ANCIENT EGYPT HISTORY
 

THE DECORATION OF NARMER PALETTE

 

 

 

 

The king is gripping the hair of the captive (whose facial features seem Egyptian rather than Libyan or Asiatic), and the latter has two ideograms floating to the right of his head. These two small images are presumed by most Egyptologists to be the early hieroglyphs for ‘harpoon’ (w‘) and ‘lake’ (ˇs), which would either phonetically spell out the foreign name ‘Wash’, or refer to someone whose name, title, or even place of origin was actually ‘Harpoon (lake)’. It seems likely that the falcon holding a harpoon, depicted as one of the group of enigmatic signs above the decapitated bodies on the front of the palette (see above) is also communicating the idea of the defeat of Wash/Harpoon by the king in the guise of the Horus-falcon.
In front of the king, and above the captive, the falcon-god Horus hovers, holding a schematically rendered captive by a rope attached to the man’s nose. This captive has six papyri protruding from his back, and it has been suggested that this identifies the rebus as ‘6,000 captives’, on the basis that each of the papyrus plants already signifies the number 1,000 as they later would in the pharaonic period. An alternative reading is that this group of plants is an iconographical reference to the homeland of the captive, which might have been the papyrus-filled land of northern Egypt. It is possible that the ‘harpoon’ and ‘lake’ signs may be intended to refer to the king’s captive as well as to the one held by the falcon, so that both may actually be the same person/people. In the lowest section of this side of the palette are two prone naked human figures, who are presumably also intended to be either captives or dead enemies.

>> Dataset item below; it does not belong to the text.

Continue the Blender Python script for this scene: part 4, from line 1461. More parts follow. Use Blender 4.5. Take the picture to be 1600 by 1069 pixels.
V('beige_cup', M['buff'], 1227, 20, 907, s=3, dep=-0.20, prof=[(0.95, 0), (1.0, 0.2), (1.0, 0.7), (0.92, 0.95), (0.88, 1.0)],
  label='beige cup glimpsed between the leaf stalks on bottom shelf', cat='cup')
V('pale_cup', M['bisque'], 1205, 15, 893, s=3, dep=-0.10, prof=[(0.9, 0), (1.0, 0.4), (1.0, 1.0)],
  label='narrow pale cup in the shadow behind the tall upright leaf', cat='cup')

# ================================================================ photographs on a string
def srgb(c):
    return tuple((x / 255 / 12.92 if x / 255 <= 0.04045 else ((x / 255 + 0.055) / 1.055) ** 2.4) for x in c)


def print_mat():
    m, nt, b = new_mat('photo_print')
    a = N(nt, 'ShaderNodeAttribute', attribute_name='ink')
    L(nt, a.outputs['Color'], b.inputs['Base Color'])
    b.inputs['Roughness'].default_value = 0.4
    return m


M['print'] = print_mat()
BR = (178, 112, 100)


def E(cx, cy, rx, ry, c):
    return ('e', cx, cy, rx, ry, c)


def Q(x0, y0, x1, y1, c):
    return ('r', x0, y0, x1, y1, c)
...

Each of these has a sign to the left of his face and both of their bodies are twisted so that their faces are pointing leftwards, i.e. in the same direction as the two captives above (and in the opposite direction to the king and the sandal-bearer).

 

 

 

 

 

 

 

 

 

The visual appearance and the very complex content of the Narmer Palette’s decoration have been the subject of constant discussion ever since its discovery. The style of the images and the identification of the king as Narmer demonstrate that it was created at the end of the 4th millennium bc, when many of the most distinctive elements of Egyptian culture were emerging. The images already incorporate a number of highly characteristic features of pharaonic art, such as the arrangement of the picture into a series of horizontal ‘registers’, the semi-diagrammatic depiction of people and animals as a combination of frontal and sideways elements, and the use of size as a means of indicating each individual’s relative importance. The latter is very much the iconography of power.
In a cross-cultural study of the palette, the Canadian archaeologist, Bruce Trigger, points out that the specific ‘Egyptianness’ of the smiting scene can be counterbalanced by various aspects of the iconography that seem to be universal. Pointing out the obvious contrast between the king’s elaborate regalia and his virtually naked victim, he cites the Victory Stele of Eannatum (c.2560 bc), on which the god Ningirsu wields a mace over a group of naked enemies trapped in a net. He also notes the tradition among North American Iroquoians of stripping captured warriors of some of their clothing and ornamentation, and the Akkadian depictions of ‘naked, fettered
captives’. He makes a fascinating comparison with a Maya scene on a carved lintel from Yaxchilan, showing a ruler called Bird-Jaguar capturing two of his enemies (c.ad 755). In the Maya scene, the richly clothed triumphant warriors contrast with the semi-naked defeated rulers, one of whom is held by his hair. As Trigger concludes,

Although the scene on the Narmer palette does not necessarily depict the capture in battle of an adversary, the psychological affinities between these two representations are very close, notwithstanding their having evolved wholly independently of one another, in different hemispheres, and far removed in time.